One of the most successful approaches for librarians when addressing these issues has been to implement a mediated deposit approach. Framing their repository as a service, librarians actively identify eligible faculty publications, determine copyright status, solicit author participation, and upload documents into the repository system. This approach not only enables librarians to carry out their traditional roles in collection development and bibliographic control, it also gives them an opportunity to work with faculty in disseminating and promoting their individual scholarship.
Taking this approach one step further, Boise State has expanded its repository services to include the development of faculty researcher sites. Created by library staff, each site is customized based on the faculty member's vita and is designed to showcase an individual professor's scholarship. Using the concept of mass customization, Boise State has been able to successfully implement this service to the entire campus and has created and actively maintains over 300 sites, individually reaching over 70% of the tenure track faculty. By shifting the management structure of its institutional repository from a collection development focus to a service oriented approach, Boise State has created an IR that responds to local needs while also building a valuable collection.
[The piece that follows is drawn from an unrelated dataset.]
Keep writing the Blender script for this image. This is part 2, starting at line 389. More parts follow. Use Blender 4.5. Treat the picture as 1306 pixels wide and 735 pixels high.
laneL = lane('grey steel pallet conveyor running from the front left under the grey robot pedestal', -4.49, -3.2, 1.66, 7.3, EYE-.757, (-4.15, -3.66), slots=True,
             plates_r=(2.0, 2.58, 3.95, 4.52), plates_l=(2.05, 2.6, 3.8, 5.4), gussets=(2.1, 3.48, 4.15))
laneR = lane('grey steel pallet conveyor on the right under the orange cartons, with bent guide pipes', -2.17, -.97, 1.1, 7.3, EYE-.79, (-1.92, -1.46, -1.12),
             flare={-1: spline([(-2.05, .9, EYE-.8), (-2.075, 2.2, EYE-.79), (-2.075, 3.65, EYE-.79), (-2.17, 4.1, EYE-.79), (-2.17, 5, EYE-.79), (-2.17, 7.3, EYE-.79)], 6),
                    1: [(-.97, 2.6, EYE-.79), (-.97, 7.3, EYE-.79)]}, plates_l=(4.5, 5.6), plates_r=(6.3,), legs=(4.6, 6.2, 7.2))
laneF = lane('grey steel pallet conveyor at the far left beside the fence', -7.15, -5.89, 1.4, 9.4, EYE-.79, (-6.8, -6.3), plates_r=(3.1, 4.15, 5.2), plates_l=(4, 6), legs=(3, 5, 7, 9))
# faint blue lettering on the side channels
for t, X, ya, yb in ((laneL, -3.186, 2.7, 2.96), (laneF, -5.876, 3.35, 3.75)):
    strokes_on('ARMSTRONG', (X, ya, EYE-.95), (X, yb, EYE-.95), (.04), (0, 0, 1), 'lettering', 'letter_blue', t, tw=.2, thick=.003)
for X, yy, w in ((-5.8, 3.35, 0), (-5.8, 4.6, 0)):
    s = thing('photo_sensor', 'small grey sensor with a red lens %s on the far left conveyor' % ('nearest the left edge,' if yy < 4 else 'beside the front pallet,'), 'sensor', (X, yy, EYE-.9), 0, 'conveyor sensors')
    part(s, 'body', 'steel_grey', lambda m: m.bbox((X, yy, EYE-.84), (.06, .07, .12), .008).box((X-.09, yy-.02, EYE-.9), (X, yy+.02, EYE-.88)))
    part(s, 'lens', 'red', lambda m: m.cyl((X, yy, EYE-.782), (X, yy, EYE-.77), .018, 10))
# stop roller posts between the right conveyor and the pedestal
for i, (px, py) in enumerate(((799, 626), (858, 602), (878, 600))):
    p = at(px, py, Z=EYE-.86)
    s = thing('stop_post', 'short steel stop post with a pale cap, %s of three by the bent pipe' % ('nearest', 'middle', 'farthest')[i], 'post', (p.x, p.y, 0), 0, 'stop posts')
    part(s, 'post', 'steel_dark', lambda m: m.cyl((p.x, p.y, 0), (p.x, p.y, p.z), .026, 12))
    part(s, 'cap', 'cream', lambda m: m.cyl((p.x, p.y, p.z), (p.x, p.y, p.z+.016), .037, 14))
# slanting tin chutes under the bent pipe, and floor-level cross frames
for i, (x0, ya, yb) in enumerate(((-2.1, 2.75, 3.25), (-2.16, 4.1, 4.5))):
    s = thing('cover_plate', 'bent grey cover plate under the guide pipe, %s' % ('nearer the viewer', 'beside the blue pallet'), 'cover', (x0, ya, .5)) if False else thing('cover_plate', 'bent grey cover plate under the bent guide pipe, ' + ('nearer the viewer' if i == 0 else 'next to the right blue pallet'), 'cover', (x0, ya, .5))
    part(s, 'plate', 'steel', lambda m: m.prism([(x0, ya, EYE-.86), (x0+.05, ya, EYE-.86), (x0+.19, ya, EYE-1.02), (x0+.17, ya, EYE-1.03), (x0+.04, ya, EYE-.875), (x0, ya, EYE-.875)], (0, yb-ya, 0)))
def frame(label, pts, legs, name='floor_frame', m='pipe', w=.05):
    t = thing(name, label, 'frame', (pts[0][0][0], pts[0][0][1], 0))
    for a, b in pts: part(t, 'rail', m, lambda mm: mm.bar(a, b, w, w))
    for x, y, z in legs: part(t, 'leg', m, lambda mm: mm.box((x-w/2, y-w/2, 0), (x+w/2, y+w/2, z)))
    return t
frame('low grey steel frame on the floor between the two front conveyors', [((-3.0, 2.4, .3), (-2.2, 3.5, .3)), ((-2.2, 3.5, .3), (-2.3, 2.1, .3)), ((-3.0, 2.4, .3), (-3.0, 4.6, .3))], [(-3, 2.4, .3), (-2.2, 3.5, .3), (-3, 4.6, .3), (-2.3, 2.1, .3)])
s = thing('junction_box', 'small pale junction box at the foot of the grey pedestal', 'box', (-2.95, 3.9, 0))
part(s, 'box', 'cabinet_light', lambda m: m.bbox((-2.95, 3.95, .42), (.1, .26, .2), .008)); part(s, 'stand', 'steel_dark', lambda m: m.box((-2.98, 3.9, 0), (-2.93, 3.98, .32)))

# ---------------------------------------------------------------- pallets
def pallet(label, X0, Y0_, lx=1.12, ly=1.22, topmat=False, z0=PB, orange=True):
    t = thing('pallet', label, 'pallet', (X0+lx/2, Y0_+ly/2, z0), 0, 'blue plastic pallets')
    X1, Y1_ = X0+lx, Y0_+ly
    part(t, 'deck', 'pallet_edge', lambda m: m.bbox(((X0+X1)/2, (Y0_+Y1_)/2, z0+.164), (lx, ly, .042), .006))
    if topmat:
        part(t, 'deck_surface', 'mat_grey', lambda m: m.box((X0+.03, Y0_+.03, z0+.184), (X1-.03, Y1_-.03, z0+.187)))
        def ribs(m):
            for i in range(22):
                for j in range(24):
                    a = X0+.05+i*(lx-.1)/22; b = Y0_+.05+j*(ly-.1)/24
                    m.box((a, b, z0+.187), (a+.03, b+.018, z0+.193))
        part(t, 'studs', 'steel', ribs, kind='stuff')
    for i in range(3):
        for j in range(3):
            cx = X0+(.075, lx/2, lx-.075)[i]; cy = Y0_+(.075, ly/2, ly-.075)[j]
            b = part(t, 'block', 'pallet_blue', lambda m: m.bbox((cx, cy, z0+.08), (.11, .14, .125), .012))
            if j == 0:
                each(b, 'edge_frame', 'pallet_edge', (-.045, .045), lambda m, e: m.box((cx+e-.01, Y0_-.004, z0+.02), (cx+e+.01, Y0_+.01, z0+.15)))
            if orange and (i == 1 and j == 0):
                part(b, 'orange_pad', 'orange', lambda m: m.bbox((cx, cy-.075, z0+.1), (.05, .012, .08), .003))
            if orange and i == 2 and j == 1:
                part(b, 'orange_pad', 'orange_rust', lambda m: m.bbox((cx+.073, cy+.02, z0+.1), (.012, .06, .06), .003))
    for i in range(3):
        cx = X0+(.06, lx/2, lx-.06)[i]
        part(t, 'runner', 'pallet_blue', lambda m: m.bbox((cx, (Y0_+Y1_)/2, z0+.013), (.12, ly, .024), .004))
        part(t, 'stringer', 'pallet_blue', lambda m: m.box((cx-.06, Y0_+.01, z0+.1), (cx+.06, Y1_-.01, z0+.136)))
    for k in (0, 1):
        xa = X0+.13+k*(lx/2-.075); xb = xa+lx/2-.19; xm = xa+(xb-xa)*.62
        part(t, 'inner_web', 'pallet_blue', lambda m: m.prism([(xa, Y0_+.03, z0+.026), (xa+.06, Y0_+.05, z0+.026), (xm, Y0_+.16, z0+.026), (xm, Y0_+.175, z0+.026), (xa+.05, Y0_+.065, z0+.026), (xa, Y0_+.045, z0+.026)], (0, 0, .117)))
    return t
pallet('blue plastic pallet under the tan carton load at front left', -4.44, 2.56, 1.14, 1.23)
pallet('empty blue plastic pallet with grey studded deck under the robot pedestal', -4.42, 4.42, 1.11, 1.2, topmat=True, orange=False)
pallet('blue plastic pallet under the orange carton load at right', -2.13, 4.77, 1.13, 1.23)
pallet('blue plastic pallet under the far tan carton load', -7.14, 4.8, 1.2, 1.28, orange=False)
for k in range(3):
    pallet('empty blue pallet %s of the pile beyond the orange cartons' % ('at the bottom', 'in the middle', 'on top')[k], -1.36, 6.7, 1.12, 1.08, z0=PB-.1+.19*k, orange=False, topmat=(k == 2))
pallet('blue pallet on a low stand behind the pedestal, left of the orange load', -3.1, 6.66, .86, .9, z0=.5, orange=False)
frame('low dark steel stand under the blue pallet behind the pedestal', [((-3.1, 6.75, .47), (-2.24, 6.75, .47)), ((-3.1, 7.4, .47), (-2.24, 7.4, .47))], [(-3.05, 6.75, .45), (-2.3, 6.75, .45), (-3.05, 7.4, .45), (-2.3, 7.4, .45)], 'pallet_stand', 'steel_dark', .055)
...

This presentation will explore the mediated deposit model and workflows that facilitate the dissemination of academic research. It will also explain the concept of mass customization and how that approach can be applied in an academic library setting in support of faculty scholarship.
Publication Information
Armstrong, Michelle. (2012). "Institutional Repository Management Models that Support Faculty Research Dissemination". .
Comments
Presentation given at the Library 2.012 Worldwide Virtual Conference.